* Begin *

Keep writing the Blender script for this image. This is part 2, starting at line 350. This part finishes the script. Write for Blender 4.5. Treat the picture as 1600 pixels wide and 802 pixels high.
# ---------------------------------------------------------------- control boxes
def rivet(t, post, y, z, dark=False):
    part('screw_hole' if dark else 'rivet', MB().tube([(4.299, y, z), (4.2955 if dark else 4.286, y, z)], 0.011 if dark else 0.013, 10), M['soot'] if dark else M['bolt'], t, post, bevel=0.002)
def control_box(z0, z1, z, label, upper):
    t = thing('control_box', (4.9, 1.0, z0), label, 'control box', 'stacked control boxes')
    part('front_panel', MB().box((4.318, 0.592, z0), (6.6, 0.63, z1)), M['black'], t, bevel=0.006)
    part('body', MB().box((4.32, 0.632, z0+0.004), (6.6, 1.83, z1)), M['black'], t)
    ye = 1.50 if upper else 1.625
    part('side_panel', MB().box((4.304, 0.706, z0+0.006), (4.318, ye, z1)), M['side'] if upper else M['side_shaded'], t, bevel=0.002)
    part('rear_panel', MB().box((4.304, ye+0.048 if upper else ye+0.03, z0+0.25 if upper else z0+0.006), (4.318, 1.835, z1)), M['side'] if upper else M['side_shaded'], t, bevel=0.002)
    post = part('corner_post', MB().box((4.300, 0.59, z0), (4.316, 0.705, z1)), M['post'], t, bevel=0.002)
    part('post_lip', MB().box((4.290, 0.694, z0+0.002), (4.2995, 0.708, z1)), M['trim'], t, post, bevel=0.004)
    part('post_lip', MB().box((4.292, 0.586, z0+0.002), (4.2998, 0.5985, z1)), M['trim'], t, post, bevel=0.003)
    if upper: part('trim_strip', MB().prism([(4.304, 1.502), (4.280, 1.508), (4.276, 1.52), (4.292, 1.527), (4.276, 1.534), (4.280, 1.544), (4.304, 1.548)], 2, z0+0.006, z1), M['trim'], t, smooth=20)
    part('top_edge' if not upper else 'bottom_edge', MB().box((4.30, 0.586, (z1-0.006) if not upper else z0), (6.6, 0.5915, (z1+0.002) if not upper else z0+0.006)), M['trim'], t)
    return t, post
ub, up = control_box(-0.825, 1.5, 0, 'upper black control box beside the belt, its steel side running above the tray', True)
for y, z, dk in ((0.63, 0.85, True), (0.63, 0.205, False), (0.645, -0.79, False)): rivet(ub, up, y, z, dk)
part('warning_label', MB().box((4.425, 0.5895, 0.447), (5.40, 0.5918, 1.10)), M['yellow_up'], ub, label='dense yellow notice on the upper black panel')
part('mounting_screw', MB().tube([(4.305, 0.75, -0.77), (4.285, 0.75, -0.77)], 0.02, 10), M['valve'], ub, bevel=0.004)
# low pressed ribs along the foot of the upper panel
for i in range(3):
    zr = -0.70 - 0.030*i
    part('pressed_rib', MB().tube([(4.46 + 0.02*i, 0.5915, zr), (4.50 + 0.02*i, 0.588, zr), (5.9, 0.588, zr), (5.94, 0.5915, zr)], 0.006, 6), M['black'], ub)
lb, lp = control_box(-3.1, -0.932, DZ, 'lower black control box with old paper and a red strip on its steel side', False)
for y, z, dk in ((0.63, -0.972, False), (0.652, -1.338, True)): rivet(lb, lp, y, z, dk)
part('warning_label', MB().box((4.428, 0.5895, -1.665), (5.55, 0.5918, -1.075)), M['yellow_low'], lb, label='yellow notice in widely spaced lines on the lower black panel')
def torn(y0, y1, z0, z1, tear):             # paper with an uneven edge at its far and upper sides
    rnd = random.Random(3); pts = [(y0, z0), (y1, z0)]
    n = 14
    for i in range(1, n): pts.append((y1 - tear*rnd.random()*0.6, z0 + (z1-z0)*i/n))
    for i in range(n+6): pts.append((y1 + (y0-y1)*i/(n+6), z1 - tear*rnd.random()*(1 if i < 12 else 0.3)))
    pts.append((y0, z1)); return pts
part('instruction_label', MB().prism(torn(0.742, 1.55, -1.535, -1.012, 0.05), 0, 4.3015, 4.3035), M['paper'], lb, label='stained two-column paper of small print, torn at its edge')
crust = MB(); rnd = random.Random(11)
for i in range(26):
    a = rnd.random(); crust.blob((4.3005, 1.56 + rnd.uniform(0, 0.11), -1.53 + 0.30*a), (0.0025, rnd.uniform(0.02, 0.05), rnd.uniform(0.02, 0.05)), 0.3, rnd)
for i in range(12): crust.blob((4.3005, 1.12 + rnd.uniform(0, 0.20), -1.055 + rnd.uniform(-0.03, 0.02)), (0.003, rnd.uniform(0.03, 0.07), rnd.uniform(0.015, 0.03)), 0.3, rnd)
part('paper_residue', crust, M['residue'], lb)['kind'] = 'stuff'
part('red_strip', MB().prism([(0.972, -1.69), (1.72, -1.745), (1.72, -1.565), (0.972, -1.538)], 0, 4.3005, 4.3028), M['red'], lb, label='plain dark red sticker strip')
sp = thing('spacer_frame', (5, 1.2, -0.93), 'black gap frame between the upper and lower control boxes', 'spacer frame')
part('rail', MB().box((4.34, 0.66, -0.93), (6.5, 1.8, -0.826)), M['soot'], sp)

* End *

Repeat the data above, word for word.

Keep writing the Blender script for this image. This is part 2, starting at line 350. This part finishes the script. Write for Blender 4.5. Treat the picture as 1600 pixels wide and 802 pixels high.
# ---------------------------------------------------------------- control boxes
def rivet(t, post, y, z, dark=False):
    part('screw_hole' if dark else 'rivet', MB().tube([(4.299, y, z), (4.2955 if dark else 4.286, y, z)], 0.011 if dark else 0.013, 10), M['soot'] if dark else M['bolt'], t, post, bevel=0.002)
def control_box(z0, z1, z, label, upper):
    t = thing('control_box', (4.9, 1.0, z0), label, 'control box', 'stacked control boxes')
    part('front_panel', MB().box((4.318, 0.592, z0), (6.6, 0.63, z1)), M['black'], t, bevel=0.006)
    part('body', MB().box((4.32, 0.632, z0+0.004), (6.6, 1.83, z1)), M['black'], t)
    ye = 1.50 if upper else 1.625
    part('side_panel', MB().box((4.304, 0.706, z0+0.006), (4.318, ye, z1)), M['side'] if upper else M['side_shaded'], t, bevel=0.002)
    part('rear_panel', MB().box((4.304, ye+0.048 if upper else ye+0.03, z0+0.25 if upper else z0+0.006), (4.318, 1.835, z1)), M['side'] if upper else M['side_shaded'], t, bevel=0.002)
    post = part('corner_post', MB().box((4.300, 0.59, z0), (4.316, 0.705, z1)), M['post'], t, bevel=0.002)
    part('post_lip', MB().box((4.290, 0.694, z0+0.002), (4.2995, 0.708, z1)), M['trim'], t, post, bevel=0.004)
    part('post_lip', MB().box((4.292, 0.586, z0+0.002), (4.2998, 0.5985, z1)), M['trim'], t, post, bevel=0.003)
    if upper: part('trim_strip', MB().prism([(4.304, 1.502), (4.280, 1.508), (4.276, 1.52), (4.292, 1.527), (4.276, 1.534), (4.280, 1.544), (4.304, 1.548)], 2, z0+0.006, z1), M['trim'], t, smooth=20)
    part('top_edge' if not upper else 'bottom_edge', MB().box((4.30, 0.586, (z1-0.006) if not upper else z0), (6.6, 0.5915, (z1+0.002) if not upper else z0+0.006)), M['trim'], t)
    return t, post
ub, up = control_box(-0.825, 1.5, 0, 'upper black control box beside the belt, its steel side running above the tray', True)
for y, z, dk in ((0.63, 0.85, True), (0.63, 0.205, False), (0.645, -0.79, False)): rivet(ub, up, y, z, dk)
part('warning_label', MB().box((4.425, 0.5895, 0.447), (5.40, 0.5918, 1.10)), M['yellow_up'], ub, label='dense yellow notice on the upper black panel')
part('mounting_screw', MB().tube([(4.305, 0.75, -0.77), (4.285, 0.75, -0.77)], 0.02, 10), M['valve'], ub, bevel=0.004)
# low pressed ribs along the foot of the upper panel
for i in range(3):
    zr = -0.70 - 0.030*i
    part('pressed_rib', MB().tube([(4.46 + 0.02*i, 0.5915, zr), (4.50 + 0.02*i, 0.588, zr), (5.9, 0.588, zr), (5.94, 0.5915, zr)], 0.006, 6), M['black'], ub)
lb, lp = control_box(-3.1, -0.932, DZ, 'lower black control box with old paper and a red strip on its steel side', False)
for y, z, dk in ((0.63, -0.972, False), (0.652, -1.338, True)): rivet(lb, lp, y, z, dk)
part('warning_label', MB().box((4.428, 0.5895, -1.665), (5.55, 0.5918, -1.075)), M['yellow_low'], lb, label='yellow notice in widely spaced lines on the lower black panel')
def torn(y0, y1, z0, z1, tear):             # paper with an uneven edge at its far and upper sides
    rnd = random.Random(3); pts = [(y0, z0), (y1, z0)]
    n = 14
    for i in range(1, n): pts.append((y1 - tear*rnd.random()*0.6, z0 + (z1-z0)*i/n))
    for i in range(n+6): pts.append((y1 + (y0-y1)*i/(n+6), z1 - tear*rnd.random()*(1 if i < 12 else 0.3)))
    pts.append((y0, z1)); return pts
part('instruction_label', MB().prism(torn(0.742, 1.55, -1.535, -1.012, 0.05), 0, 4.3015, 4.3035), M['paper'], lb, label='stained two-column paper of small print, torn at its edge')
crust = MB(); rnd = random.Random(11)
for i in range(26):
    a = rnd.random(); crust.blob((4.3005, 1.56 + rnd.uniform(0, 0.11), -1.53 + 0.30*a), (0.0025, rnd.uniform(0.02, 0.05), rnd.uniform(0.02, 0.05)), 0.3, rnd)
for i in range(12): crust.blob((4.3005, 1.12 + rnd.uniform(0, 0.20), -1.055 + rnd.uniform(-0.03, 0.02)), (0.003, rnd.uniform(0.03, 0.07), rnd.uniform(0.015, 0.03)), 0.3, rnd)
part('paper_residue', crust, M['residue'], lb)['kind'] = 'stuff'
part('red_strip', MB().prism([(0.972, -1.69), (1.72, -1.745), (1.72, -1.565), (0.972, -1.538)], 0, 4.3005, 4.3028), M['red'], lb, label='plain dark red sticker strip')
sp = thing('spacer_frame', (5, 1.2, -0.93), 'black gap frame between the upper and lower control boxes', 'spacer frame')
part('rail', MB().box((4.34, 0.66, -0.93), (6.5, 1.8, -0.826)), M['soot'], sp)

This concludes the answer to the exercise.